Ele começa impotente, frustrado, é incapaz de fazer sexo durante todo o filme (aliás, o único sexo que faz é masturbatório, com a voz de Samantha) e acaba rejeitado, depois de uma série de rejeições. Enfim. Parece-me que este luto depressivo de Theodore é, na verdade, uma projeção de um luto maior... Um luto por uma masculinidade que está a ser consumida e ultrapassada, tal como a tecnologia (personificada em Samantha, her, a "mulher-máquina" do futuro) está a superar as capacidades humanas de escolha, agência, curiosidade. É uma hipótese de leitura! E sim, há um luto a fazer. Pelo bem da humanidade, há um luto a fazer. Mas ainda há um patriarcado por matar antes disso. Como qualquer objeto artístico, especialmente quando falamos de cultura mainstream, Her é um retrato das ansiedades do seu tempo. E, no fundo, embora tenha lugar num hipotético futuro, ainda não imagina (nem permite imaginar) um futuro em que os homens são, de facto, beneficiários da morte do patriarcado.

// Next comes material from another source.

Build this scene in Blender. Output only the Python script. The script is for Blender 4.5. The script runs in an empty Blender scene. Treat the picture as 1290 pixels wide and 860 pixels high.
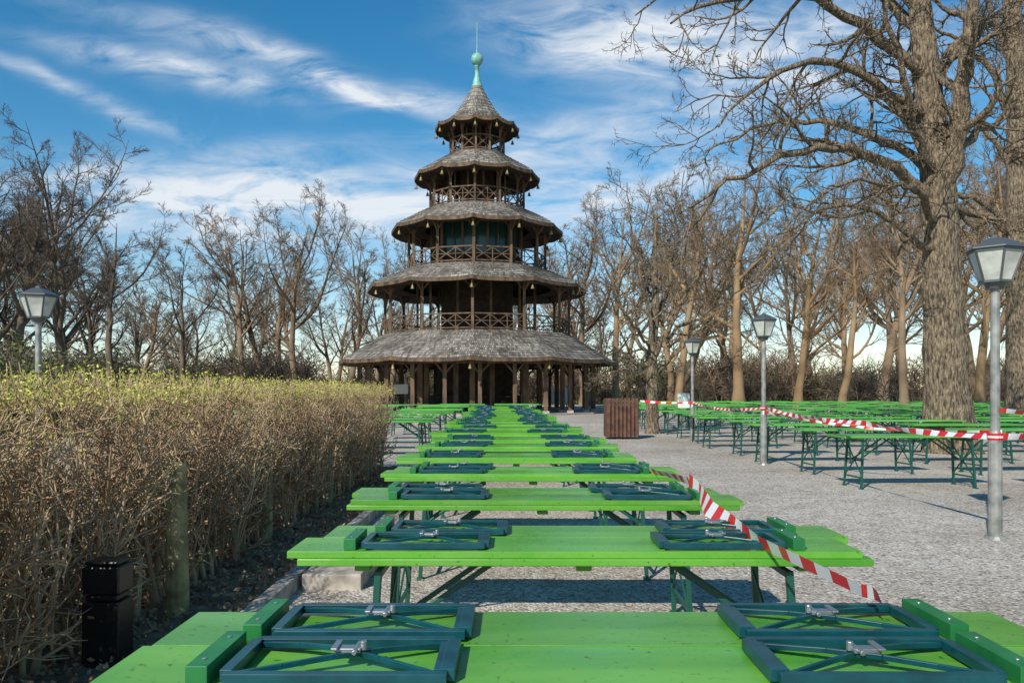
import bpy, math, random
import numpy as np
from mathutils import Vector
random.seed(3); rng=np.random.default_rng(7)
S=bpy.context.scene
F=1003.0; H0=1.4
def W(px,py,d): return ((px-645)/F*d, d, H0+(492-py)/F*d)

# ---------------- materials
def mat(name,col,rough=.7,metal=0,noise=None,bump=None,spec=None,stretch=(1,1,1)):
    """noise=(scale,detail,[dark],[light]) bump=(scale,strength,dist)"""
    m=bpy.data.materials.new(name); m.use_nodes=True; nt=m.node_tree; b=nt.nodes['Principled BSDF']
    b.inputs['Base Color'].default_value=(*col,1); b.inputs['Roughness'].default_value=rough; b.inputs['Metallic'].default_value=metal
    if spec is not None: b.inputs['Specular IOR Level'].default_value=spec
    tc=nt.nodes.new('ShaderNodeTexCoord'); mp=nt.nodes.new('ShaderNodeMapping'); mp.inputs['Scale'].default_value=stretch
    nt.links.new(tc.outputs['Object'],mp.inputs[0])
    if noise:
        n=nt.nodes.new('ShaderNodeTexNoise'); n.inputs['Scale'].default_value=noise[0]; n.inputs['Detail'].default_value=noise[1]
        nt.links.new(mp.outputs[0],n.inputs['Vector'])
        r=nt.nodes.new('ShaderNodeValToRGB'); r.color_ramp.elements[0].position=.35; r.color_ramp.elements[1].position=.65
        r.color_ramp.elements[0].color=(*noise[2],1); r.color_ramp.elements[1].color=(*noise[3],1)
        nt.links.new(n.outputs['Fac'],r.inputs[0]); nt.links.new(r.outputs[0],b.inputs['Base Color'])
    if bump:
        n2=nt.nodes.new('ShaderNodeTexNoise'); n2.inputs['Scale'].default_value=bump[0]; n2.inputs['Detail'].default_value=5
        nt.links.new(mp.outputs[0],n2.inputs['Vector'])
        bp=nt.nodes.new('ShaderNodeBump'); bp.inputs['Strength'].default_value=bump[1]; bp.inputs['Distance'].default_value=bump[2]
        nt.links.new(n2.outputs['Fac'],bp.inputs['Height']); nt.links.new(bp.outputs[0],b.inputs['Normal'])
    return m
def ramp_node(nt,fac,stops):
    r=nt.nodes.new('ShaderNodeValToRGB'); e=r.color_ramp.elements
    e[0].position=stops[0][0]; e[0].color=(*stops[0][1],1); e[1].position=stops[-1][0]; e[1].color=(*stops[-1][1],1)
    for p,c in stops[1:-1]:
        x=e.new(p); x.color=(*c,1)
    nt.links.new(fac,r.inputs[0]); return r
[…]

Perante toda a rejeição, Theodore não tem remédio senão virar-se para a única mulher que resta, Amy, que lhe dará a mão, como sua amiga que é, claro, e que obviamente valida os seus sentimentos. (Ao mesmo tempo, será que esta amizade é realmente recíproca? Não deixei de reparar que, a dada altura, quando Amy desabafa com Theodore, ele não é capaz de dizer uma cena de jeito). Outro aspeto da masculinidade-típica que o filme não contraria é o facto de não haver amizade (profunda) entre homens no filme. Aliás, para além do seu colega de trabalho Paul, só há mais uma personagem masculina no filme (provavelmente a pior de todas), Charles, que é o marido e soon-to-be ex-marido de Amy. Ou seja, está bem que o filme não reforça o estereótipo da "camaradagem" tóxica entre homens, mas também não sugere qualquer outro tipo de relacionamento saudável entre homens, sendo que essa é uma das principais razões estudadas como causa da solidão e depressão masculinas.